What you have to do: Extract all data as written.
**** Data extract
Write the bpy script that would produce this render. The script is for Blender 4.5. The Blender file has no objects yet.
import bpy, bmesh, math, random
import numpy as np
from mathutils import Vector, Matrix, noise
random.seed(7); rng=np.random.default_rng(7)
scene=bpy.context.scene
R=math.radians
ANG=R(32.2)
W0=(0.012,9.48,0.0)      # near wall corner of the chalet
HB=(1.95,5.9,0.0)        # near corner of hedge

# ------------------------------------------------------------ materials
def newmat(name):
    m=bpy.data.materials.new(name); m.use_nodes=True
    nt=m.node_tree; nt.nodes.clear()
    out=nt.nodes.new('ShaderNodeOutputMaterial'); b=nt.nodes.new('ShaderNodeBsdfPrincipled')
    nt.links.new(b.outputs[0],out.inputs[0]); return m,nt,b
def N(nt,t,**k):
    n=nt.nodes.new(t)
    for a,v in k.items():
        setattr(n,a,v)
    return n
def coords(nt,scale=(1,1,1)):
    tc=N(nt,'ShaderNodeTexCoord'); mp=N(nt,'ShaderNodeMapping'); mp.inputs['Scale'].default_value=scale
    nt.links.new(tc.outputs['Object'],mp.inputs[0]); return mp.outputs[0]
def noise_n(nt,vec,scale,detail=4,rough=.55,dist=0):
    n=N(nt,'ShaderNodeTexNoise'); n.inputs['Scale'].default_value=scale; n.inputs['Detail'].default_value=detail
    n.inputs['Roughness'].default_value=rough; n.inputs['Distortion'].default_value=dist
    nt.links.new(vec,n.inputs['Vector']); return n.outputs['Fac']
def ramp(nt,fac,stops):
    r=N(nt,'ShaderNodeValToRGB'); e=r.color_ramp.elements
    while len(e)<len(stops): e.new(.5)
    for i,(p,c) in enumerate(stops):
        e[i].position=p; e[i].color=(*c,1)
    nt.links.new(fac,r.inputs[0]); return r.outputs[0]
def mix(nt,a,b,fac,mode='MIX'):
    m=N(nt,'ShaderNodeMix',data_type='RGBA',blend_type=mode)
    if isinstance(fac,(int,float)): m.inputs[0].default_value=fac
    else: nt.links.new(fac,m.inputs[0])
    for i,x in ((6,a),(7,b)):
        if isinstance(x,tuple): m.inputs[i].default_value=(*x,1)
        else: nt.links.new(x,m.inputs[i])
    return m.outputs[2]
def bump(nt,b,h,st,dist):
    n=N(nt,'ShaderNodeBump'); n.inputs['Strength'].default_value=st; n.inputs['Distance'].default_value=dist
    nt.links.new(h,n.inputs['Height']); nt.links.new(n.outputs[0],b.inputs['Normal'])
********
Solution:
Write the bpy script that would produce this render. The script is for Blender 4.5. The Blender file has no objects yet.
import bpy, bmesh, math, random
import numpy as np
from mathutils import Vector, Matrix, noise
random.seed(7); rng=np.random.default_rng(7)
scene=bpy.context.scene
R=math.radians
ANG=R(32.2)
W0=(0.012,9.48,0.0)      # near wall corner of the chalet
HB=(1.95,5.9,0.0)        # near corner of hedge

# ------------------------------------------------------------ materials
def newmat(name):
    m=bpy.data.materials.new(name); m.use_nodes=True
    nt=m.node_tree; nt.nodes.clear()
    out=nt.nodes.new('ShaderNodeOutputMaterial'); b=nt.nodes.new('ShaderNodeBsdfPrincipled')
    nt.links.new(b.outputs[0],out.inputs[0]); return m,nt,b
def N(nt,t,**k):
    n=nt.nodes.new(t)
    for a,v in k.items():
        setattr(n,a,v)
    return n
def coords(nt,scale=(1,1,1)):
    tc=N(nt,'ShaderNodeTexCoord'); mp=N(nt,'ShaderNodeMapping'); mp.inputs['Scale'].default_value=scale
    nt.links.new(tc.outputs['Object'],mp.inputs[0]); return mp.outputs[0]
def noise_n(nt,vec,scale,detail=4,rough=.55,dist=0):
    n=N(nt,'ShaderNodeTexNoise'); n.inputs['Scale'].default_value=scale; n.inputs['Detail'].default_value=detail
    n.inputs['Roughness'].default_value=rough; n.inputs['Distortion'].default_value=dist
    nt.links.new(vec,n.inputs['Vector']); return n.outputs['Fac']
def ramp(nt,fac,stops):
    r=N(nt,'ShaderNodeValToRGB'); e=r.color_ramp.elements
    while len(e)<len(stops): e.new(.5)
    for i,(p,c) in enumerate(stops):
        e[i].position=p; e[i].color=(*c,1)
    nt.links.new(fac,r.inputs[0]); return r.outputs[0]
def mix(nt,a,b,fac,mode='MIX'):
    m=N(nt,'ShaderNodeMix',data_type='RGBA',blend_type=mode)
    if isinstance(fac,(int,float)): m.inputs[0].default_value=fac
    else: nt.links.new(fac,m.inputs[0])
    for i,x in ((6,a),(7,b)):
        if isinstance(x,tuple): m.inputs[i].default_value=(*x,1)
        else: nt.links.new(x,m.inputs[i])
    return m.outputs[2]
def bump(nt,b,h,st,dist):
    n=N(nt,'ShaderNodeBump'); n.inputs['Strength'].default_value=st; n.inputs['Distance'].default_value=dist
    nt.links.new(h,n.inputs['Height']); nt.links.new(n.outputs[0],b.inputs['Normal'])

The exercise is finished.